**Instruction**
Reproduce verbatim the lines up to and including the one with "COL = sc.collection", starting from the first.

**Input material**
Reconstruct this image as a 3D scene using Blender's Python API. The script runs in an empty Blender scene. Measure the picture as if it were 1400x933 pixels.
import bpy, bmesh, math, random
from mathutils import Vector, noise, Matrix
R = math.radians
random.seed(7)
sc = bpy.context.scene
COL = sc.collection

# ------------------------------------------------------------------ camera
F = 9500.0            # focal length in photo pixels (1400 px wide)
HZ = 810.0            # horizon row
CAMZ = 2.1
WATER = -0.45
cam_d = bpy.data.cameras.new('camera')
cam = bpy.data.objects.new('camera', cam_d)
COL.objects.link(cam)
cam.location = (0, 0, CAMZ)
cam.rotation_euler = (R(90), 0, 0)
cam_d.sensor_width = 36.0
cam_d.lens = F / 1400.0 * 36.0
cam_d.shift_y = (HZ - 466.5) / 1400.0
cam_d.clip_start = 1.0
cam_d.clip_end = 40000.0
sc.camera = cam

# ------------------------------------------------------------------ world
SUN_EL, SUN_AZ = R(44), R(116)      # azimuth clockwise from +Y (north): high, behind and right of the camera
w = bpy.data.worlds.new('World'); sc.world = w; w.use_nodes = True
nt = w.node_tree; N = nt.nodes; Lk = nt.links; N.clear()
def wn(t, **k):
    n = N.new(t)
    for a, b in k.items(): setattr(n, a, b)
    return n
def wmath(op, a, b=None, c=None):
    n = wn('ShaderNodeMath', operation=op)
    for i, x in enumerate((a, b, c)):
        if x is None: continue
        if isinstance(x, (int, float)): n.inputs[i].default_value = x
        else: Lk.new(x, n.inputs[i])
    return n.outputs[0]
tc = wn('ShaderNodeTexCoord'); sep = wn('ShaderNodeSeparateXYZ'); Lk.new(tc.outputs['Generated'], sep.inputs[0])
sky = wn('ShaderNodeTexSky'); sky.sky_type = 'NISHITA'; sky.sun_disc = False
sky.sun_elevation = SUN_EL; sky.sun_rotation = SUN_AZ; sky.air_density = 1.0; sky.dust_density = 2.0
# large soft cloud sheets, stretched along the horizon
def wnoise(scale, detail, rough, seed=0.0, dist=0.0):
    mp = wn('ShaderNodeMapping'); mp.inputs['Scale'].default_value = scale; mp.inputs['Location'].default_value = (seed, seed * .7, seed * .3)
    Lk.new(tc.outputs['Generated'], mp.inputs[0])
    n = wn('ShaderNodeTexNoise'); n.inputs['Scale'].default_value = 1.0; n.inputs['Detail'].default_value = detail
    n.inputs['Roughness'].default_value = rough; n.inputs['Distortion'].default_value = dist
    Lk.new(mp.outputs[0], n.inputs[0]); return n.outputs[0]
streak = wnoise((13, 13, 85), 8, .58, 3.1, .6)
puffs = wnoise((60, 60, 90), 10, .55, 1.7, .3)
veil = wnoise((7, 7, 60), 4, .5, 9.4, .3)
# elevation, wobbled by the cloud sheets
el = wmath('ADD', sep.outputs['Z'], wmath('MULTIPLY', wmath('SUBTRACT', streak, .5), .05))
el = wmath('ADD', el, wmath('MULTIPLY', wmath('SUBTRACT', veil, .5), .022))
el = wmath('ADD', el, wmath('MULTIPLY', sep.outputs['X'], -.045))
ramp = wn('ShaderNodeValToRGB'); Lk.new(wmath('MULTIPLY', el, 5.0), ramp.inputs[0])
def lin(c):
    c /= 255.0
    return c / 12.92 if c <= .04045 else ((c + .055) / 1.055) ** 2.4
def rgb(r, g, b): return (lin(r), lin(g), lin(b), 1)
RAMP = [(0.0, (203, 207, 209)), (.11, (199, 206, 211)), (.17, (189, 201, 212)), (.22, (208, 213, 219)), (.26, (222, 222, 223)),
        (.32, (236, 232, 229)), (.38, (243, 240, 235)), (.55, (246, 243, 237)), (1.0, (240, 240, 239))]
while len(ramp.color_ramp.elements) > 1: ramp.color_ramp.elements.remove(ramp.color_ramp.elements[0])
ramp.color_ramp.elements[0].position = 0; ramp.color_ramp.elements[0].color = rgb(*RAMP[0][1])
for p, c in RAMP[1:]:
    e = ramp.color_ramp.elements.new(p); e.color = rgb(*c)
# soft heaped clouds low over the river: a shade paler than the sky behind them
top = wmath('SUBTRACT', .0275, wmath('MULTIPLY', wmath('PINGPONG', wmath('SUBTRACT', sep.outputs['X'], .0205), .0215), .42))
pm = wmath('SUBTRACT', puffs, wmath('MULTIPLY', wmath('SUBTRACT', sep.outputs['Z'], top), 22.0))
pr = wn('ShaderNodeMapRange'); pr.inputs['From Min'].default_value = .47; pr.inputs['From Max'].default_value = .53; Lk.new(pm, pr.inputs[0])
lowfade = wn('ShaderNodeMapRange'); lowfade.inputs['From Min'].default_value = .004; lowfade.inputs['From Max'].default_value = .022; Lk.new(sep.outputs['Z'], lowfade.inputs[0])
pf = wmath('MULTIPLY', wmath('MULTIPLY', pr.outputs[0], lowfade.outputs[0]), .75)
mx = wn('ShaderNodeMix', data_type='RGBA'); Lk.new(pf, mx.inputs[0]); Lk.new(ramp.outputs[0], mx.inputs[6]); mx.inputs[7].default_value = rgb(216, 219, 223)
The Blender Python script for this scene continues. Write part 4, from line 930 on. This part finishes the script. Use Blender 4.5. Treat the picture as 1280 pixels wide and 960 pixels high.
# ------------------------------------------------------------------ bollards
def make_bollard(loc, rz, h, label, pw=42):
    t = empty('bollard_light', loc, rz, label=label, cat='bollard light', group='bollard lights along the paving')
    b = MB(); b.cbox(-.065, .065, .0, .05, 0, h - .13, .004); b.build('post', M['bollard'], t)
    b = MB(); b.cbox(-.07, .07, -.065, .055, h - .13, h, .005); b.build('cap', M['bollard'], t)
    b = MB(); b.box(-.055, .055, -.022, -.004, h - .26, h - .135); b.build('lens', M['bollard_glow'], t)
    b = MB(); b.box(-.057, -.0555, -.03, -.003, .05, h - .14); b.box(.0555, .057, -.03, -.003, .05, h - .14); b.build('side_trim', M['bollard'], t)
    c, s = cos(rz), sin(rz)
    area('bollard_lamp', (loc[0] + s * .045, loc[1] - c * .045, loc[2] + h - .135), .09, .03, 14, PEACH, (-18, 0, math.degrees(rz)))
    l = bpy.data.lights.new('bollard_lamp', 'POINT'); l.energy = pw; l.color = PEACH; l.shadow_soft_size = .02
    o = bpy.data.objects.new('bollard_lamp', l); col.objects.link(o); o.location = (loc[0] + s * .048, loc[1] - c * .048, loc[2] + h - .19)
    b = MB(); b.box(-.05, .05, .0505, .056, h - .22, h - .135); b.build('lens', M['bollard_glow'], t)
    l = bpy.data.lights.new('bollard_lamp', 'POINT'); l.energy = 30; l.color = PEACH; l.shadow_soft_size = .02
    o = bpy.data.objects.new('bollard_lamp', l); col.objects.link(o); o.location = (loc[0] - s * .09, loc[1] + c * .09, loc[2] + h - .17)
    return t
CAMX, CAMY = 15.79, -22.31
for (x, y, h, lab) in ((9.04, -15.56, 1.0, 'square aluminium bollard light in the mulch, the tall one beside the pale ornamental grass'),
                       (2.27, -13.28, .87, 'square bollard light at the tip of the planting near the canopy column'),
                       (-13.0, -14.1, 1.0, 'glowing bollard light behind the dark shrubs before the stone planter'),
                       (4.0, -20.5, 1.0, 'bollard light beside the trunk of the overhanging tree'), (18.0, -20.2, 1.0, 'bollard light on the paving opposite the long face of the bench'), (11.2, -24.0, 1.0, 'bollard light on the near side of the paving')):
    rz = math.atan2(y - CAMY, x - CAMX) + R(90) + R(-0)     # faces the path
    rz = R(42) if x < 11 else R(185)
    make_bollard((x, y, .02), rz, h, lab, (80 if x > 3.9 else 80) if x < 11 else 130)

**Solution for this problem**
Reconstruct this image as a 3D scene using Blender's Python API. The script runs in an empty Blender scene. Measure the picture as if it were 1400x933 pixels.
import bpy, bmesh, math, random
from mathutils import Vector, noise, Matrix
R = math.radians
random.seed(7)
sc = bpy.context.scene
COL = sc.collection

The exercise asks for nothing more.